* start ENTRIES SUPPLIED *

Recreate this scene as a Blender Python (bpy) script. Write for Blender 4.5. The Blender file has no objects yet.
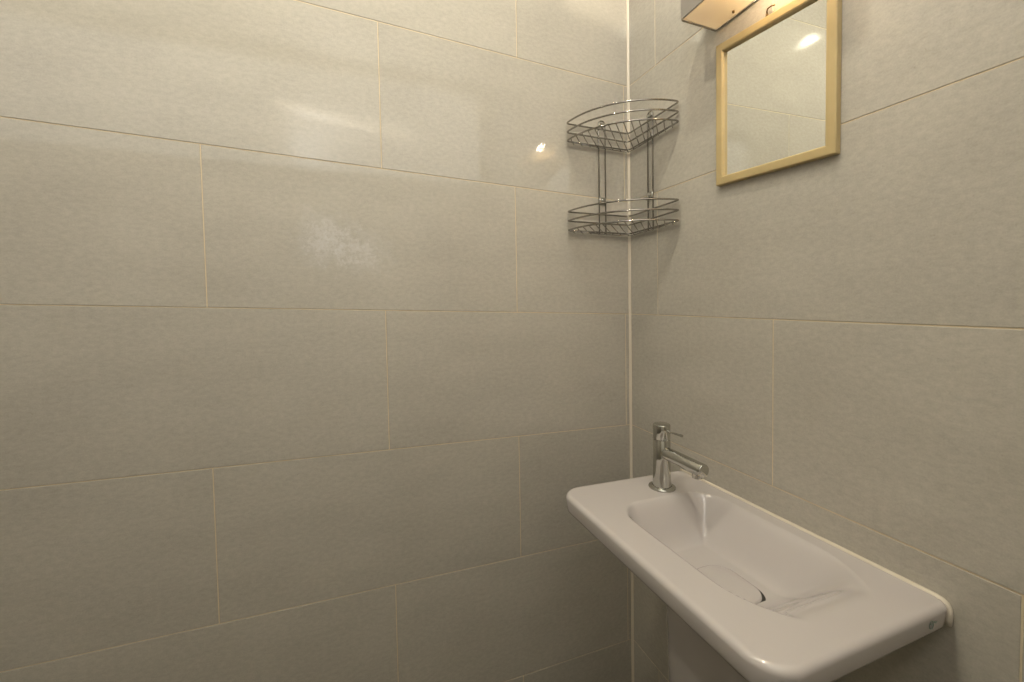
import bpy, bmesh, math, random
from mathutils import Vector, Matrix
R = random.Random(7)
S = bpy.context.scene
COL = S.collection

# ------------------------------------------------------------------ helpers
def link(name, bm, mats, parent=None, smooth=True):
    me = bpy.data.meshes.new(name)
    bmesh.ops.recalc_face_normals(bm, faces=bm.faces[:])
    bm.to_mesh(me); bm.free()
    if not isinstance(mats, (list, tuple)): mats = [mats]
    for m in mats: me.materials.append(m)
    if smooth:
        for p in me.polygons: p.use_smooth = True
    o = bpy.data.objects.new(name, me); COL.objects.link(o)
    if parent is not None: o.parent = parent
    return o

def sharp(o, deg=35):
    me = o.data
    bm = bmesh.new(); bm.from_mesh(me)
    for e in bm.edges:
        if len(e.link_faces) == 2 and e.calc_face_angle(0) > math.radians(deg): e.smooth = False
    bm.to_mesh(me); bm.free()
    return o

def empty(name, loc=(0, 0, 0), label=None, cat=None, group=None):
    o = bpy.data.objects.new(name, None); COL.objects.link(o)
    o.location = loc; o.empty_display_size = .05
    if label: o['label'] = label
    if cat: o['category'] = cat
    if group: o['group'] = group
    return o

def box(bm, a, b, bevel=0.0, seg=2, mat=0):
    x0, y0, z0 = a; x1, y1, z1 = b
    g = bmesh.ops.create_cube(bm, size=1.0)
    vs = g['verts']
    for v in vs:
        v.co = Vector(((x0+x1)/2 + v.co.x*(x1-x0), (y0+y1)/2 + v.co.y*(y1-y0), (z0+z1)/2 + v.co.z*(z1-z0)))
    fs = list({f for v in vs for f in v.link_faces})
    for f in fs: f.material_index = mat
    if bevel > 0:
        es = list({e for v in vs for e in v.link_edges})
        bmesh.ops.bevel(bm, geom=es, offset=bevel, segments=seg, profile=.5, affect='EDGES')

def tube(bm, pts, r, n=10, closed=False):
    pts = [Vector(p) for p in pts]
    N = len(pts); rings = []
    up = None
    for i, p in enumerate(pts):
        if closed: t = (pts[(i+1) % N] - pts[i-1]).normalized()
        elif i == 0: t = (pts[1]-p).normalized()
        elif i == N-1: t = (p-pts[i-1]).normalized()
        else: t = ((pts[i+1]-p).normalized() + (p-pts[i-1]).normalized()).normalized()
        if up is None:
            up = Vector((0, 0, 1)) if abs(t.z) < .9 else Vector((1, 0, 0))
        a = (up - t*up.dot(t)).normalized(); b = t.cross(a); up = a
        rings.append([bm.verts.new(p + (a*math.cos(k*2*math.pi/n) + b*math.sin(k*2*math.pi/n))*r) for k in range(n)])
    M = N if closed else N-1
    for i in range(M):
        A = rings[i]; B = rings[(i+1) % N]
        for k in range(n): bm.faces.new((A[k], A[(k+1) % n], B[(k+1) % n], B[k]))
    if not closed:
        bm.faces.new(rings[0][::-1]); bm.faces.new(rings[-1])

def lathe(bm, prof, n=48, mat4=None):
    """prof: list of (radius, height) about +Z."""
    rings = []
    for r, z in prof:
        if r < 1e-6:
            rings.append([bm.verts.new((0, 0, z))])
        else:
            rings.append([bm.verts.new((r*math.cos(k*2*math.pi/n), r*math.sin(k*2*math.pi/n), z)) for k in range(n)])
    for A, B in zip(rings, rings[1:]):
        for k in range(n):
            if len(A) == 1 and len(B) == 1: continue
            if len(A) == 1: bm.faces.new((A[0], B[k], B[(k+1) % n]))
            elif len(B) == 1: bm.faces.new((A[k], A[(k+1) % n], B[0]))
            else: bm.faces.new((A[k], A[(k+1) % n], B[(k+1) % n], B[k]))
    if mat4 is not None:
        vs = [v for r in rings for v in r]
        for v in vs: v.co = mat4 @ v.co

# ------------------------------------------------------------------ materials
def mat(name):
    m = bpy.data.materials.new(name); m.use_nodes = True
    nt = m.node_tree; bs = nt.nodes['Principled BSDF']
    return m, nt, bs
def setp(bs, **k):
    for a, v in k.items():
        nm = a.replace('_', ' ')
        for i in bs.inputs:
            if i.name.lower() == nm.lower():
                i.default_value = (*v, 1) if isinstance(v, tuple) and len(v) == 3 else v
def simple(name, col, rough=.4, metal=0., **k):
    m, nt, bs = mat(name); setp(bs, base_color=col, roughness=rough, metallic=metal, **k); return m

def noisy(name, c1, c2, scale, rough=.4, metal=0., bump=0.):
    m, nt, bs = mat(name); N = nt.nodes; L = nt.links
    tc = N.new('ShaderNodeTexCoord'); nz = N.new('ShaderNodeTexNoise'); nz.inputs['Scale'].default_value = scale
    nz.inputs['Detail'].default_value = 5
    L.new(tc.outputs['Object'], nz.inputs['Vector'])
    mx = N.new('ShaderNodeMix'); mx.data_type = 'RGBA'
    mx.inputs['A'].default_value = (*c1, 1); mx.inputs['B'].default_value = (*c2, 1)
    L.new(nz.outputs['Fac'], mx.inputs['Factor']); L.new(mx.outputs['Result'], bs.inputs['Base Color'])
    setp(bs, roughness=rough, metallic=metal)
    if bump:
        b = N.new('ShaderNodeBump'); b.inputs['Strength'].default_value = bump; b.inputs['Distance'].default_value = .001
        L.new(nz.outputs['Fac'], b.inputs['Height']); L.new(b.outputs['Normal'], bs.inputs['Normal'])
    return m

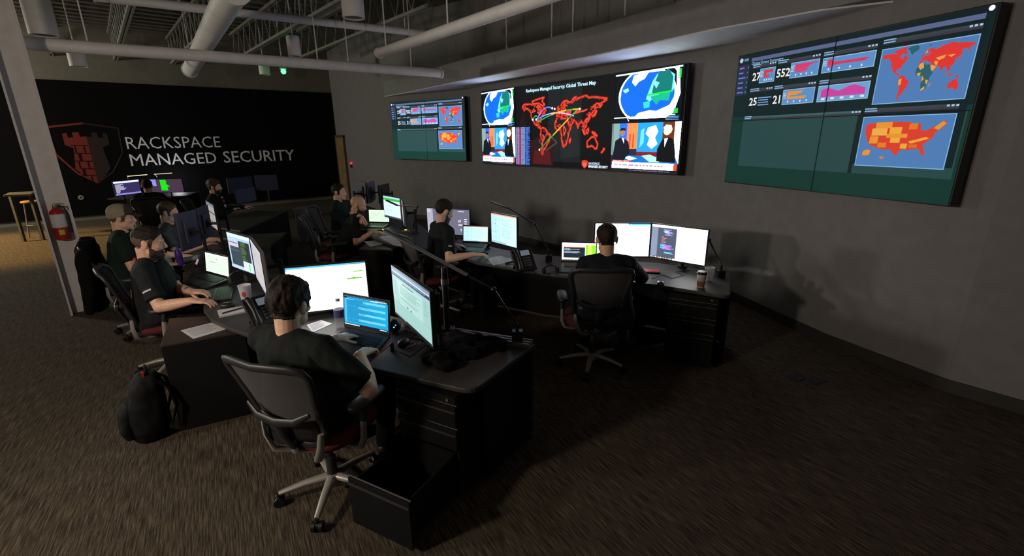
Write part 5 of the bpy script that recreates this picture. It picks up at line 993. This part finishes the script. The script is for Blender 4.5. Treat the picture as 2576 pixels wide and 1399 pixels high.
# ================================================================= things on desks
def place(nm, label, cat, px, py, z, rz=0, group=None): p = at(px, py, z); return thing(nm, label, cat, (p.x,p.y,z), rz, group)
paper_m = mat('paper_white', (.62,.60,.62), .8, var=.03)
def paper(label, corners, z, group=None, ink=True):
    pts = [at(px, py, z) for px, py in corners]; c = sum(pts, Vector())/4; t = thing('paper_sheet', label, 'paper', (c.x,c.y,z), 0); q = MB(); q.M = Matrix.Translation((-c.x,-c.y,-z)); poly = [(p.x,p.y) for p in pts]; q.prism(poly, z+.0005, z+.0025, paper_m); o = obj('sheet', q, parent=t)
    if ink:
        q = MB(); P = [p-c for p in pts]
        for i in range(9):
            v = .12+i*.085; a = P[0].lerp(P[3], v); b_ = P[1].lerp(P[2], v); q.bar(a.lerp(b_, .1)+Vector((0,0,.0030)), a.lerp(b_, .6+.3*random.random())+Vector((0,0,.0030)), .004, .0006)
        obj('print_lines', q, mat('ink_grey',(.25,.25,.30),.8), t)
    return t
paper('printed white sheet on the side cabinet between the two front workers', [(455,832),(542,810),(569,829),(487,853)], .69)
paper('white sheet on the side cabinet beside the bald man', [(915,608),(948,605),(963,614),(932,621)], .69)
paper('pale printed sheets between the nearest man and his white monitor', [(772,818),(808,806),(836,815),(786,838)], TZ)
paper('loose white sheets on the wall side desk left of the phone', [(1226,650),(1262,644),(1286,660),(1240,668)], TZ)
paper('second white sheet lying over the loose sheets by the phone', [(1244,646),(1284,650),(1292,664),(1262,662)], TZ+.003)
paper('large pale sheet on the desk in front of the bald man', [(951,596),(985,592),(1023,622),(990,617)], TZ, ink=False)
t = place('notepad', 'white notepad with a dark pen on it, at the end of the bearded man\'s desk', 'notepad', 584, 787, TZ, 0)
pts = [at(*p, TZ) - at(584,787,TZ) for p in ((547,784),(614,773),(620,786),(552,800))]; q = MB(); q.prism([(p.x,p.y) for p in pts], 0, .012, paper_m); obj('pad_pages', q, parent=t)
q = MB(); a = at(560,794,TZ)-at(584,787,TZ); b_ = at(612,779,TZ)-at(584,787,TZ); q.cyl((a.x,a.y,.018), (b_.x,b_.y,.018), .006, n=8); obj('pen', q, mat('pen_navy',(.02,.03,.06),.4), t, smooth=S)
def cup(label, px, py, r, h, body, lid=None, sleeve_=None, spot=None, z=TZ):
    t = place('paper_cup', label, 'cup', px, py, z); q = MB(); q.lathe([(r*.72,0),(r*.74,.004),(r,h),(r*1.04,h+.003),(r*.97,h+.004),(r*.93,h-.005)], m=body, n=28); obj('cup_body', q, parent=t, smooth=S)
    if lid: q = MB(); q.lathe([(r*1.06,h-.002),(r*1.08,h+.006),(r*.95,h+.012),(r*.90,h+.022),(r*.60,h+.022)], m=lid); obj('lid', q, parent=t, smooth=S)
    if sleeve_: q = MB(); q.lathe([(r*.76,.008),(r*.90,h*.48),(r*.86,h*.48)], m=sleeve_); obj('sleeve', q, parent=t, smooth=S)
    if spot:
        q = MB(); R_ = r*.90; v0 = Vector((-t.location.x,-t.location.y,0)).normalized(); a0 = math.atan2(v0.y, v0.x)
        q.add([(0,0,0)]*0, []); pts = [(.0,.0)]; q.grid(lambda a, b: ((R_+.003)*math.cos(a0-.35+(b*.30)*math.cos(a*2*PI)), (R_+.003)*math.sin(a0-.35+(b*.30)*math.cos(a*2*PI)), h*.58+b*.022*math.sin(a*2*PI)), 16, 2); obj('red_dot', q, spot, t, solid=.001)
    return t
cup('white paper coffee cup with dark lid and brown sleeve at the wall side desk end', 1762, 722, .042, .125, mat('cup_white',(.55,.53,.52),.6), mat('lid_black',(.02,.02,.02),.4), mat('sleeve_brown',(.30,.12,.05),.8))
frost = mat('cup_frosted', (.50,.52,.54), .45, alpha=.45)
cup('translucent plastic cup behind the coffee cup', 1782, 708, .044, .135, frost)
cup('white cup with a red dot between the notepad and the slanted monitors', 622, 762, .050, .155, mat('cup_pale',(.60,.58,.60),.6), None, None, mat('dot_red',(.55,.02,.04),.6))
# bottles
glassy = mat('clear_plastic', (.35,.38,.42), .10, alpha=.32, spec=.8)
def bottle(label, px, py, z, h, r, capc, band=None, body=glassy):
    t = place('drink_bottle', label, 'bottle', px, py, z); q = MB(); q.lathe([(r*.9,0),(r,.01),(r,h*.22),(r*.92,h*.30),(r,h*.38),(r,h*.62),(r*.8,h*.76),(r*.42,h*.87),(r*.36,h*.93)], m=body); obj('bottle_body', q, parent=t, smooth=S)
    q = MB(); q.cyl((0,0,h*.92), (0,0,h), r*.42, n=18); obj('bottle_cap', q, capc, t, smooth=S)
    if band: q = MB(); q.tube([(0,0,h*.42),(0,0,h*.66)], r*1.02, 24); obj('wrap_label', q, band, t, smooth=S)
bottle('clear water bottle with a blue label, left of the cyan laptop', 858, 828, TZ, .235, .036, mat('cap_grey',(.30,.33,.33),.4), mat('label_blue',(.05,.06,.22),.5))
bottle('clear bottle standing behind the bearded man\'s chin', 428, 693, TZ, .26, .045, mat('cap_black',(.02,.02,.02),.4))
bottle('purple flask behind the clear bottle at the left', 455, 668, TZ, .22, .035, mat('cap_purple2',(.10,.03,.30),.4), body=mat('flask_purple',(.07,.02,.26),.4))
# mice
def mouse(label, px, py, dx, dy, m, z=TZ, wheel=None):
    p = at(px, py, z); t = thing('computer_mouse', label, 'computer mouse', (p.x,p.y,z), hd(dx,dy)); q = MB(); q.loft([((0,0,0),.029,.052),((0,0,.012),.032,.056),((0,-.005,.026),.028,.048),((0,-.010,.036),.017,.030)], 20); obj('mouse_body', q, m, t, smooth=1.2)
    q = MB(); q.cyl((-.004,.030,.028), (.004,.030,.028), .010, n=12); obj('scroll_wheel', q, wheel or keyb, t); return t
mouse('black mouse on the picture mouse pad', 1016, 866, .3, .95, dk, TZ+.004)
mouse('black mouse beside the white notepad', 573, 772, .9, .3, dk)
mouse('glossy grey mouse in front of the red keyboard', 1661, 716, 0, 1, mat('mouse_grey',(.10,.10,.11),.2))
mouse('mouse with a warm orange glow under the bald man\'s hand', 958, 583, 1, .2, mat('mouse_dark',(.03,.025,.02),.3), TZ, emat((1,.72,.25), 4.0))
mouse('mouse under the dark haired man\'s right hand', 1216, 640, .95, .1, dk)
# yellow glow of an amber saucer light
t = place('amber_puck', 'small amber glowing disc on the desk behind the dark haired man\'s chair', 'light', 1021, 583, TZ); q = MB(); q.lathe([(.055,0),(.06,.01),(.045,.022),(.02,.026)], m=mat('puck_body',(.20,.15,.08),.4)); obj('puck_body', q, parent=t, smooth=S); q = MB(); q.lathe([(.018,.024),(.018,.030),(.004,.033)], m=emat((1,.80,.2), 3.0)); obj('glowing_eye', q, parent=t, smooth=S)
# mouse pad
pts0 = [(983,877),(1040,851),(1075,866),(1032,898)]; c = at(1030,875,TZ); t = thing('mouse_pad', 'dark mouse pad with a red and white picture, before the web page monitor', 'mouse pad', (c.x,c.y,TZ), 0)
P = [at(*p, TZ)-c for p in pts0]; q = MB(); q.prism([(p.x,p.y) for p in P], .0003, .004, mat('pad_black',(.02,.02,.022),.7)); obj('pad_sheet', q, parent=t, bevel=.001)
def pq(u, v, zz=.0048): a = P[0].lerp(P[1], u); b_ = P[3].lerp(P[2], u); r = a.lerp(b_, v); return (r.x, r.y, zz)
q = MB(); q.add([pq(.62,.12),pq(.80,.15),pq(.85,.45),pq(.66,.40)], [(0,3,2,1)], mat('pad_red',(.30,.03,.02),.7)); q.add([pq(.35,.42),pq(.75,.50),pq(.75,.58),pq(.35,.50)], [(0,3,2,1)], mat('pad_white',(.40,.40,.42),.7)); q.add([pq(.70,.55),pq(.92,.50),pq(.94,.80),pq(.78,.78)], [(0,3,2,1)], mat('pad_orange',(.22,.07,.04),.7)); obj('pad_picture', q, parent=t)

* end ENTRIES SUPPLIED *

#### [WHAT YOU ARE ASKED TO DO]
Repeat exactly the lines from the first line of the records above through the line containing "COL = S.collection", leaving out the pictures.

#### [RESULT]
Recreate this scene as a Blender Python (bpy) script. Write for Blender 4.5. The Blender file has no objects yet.
import bpy, bmesh, math, random
from mathutils import Vector, Matrix
R = random.Random(7)
S = bpy.context.scene
COL = S.collection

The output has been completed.